A Big Life Update
(I actually still can't believe this is real)
Hello friend,
2025 was, quite frankly, a shitstorm of a year for me.
One breakup. One cross-country move. One new puppy. Endo flaring back up. And a lot, truly a lot, of days feeling depressed and unsure about what came next.
Even so, I made a conscious effort not to tell myself (or the internet) a story where I was unlucky, doomed, or stuck. I’ve learned there is real power in how you narrate your own life.
If you have been around here long enough, you probably remember a version of me who positioned herself as a perpetual victim of…just about everything. I am not proud of that version of myself, but I am owning it.
All of that is to say, what was objectively a very hard year ended up bringing some unexpectedly beautiful things with it. One of the biggest was my move upstate.
Coming to upstate New York was the shift I did not realize how badly I needed. I love having four real seasons in all their intensity. And wow has winter been intense this year. It is currently snowy and freezing, and I am full on embracing the coziness of it.
I love the farm and the food culture here. I love the sense of community I feel. I do not know if it is because so many people I knew during my NYC years are nearby now, but the social element feels good in a way I’ve been missing for a while.
There are also great shops, great restaurants, antiques everywhere, and so much beautiful nature it almost feels unfair.
Which brings me to the part that still feels strange to type.
I feel weird even writing this, because I wanted it for a long time and also genuinely stopped assuming it was something that would automatically be in the cards for me. My life and career have never been especially linear, and for a long time this felt like a “maybe someday, but not anytime soon” kind of thing.
But through a combination of stubbornness, lots of stress, some help, and honestly a decent amount of luck, I did something very adult and very scary and…
I bought a fucking house.
It still does not fully register. It mostly feels surreal and a little fake, like I’m waiting for someone to tell me there’s been a mistake.
And to be very clear, this is not some kind of “I’ve arrived” moment. The house needs a lot of work. I am currently surrounded by boxes, lists, samples, and the growing realization that owning a home is just trading one set of problems for a much more expensive and permanent set of problems.

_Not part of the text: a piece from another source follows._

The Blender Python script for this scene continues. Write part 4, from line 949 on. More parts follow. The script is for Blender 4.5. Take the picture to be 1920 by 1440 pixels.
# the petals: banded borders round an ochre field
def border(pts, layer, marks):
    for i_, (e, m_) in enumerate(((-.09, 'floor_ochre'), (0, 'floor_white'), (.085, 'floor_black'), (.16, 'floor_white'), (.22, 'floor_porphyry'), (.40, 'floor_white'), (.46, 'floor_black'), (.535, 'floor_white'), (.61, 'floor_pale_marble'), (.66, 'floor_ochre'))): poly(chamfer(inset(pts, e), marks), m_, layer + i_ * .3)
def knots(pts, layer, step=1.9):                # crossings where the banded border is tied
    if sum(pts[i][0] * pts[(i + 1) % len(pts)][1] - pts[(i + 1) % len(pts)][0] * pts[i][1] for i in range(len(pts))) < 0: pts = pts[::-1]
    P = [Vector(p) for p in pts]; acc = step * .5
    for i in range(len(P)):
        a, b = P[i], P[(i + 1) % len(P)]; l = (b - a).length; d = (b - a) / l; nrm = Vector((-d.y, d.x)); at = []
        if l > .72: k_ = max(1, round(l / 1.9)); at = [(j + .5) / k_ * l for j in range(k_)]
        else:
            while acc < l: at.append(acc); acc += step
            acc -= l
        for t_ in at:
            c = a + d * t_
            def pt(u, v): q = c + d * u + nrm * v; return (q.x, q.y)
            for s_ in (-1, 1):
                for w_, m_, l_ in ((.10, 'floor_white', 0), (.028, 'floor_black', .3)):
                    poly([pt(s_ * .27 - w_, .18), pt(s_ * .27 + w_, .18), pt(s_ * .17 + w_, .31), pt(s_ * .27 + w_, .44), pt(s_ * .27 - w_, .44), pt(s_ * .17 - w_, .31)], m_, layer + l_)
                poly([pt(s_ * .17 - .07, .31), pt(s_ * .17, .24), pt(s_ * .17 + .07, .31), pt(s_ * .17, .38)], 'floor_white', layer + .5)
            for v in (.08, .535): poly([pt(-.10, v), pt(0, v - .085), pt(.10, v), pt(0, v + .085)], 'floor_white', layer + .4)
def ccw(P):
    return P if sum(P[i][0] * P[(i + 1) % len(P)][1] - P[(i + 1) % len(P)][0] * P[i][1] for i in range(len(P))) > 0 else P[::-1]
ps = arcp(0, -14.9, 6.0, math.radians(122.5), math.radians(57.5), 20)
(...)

What it does feel like is…stability. A base! A place where I can actually exhale and start rebuilding parts of my life that have been on pause for a long time.
And that feels fucking priceless.
And one last thing, whether you’re new around here or you’ve been here for a long time and seen me through a lot of the shitstorm, I just want to say thank you. Your support, whether that’s reading, sharing, or paying for this newsletter, is something I don’t take for granted.
Love always,
VC





Congrats! I can't wait to see updates of what you do with it (I need to wallpaper vicariously)
Good luck! I remember that feeling distinctly. Almost 30 years ago, I was in a position where I HAD to either buy something or condemn myself to a lifetime of privately renting, as I would never again have been able to afford both saving for a deposit and paying private rental. Luckily, I just had enough money to get on the property ladder. The housing market in the UK is very different to that in the US, and there is much more security of tenure here. But having come close to being homeless, I resolved not to be in that position again. Owning a house is a never-ending succession of unexpected bills, but at least it's spending on something that's YOURS, and you don't have to wait until the landlord gets round to unbunging the drains or whatever. I hope your new home is all you wish for. As you say, that feeling of stability is priceless and, actually, you can't beat it!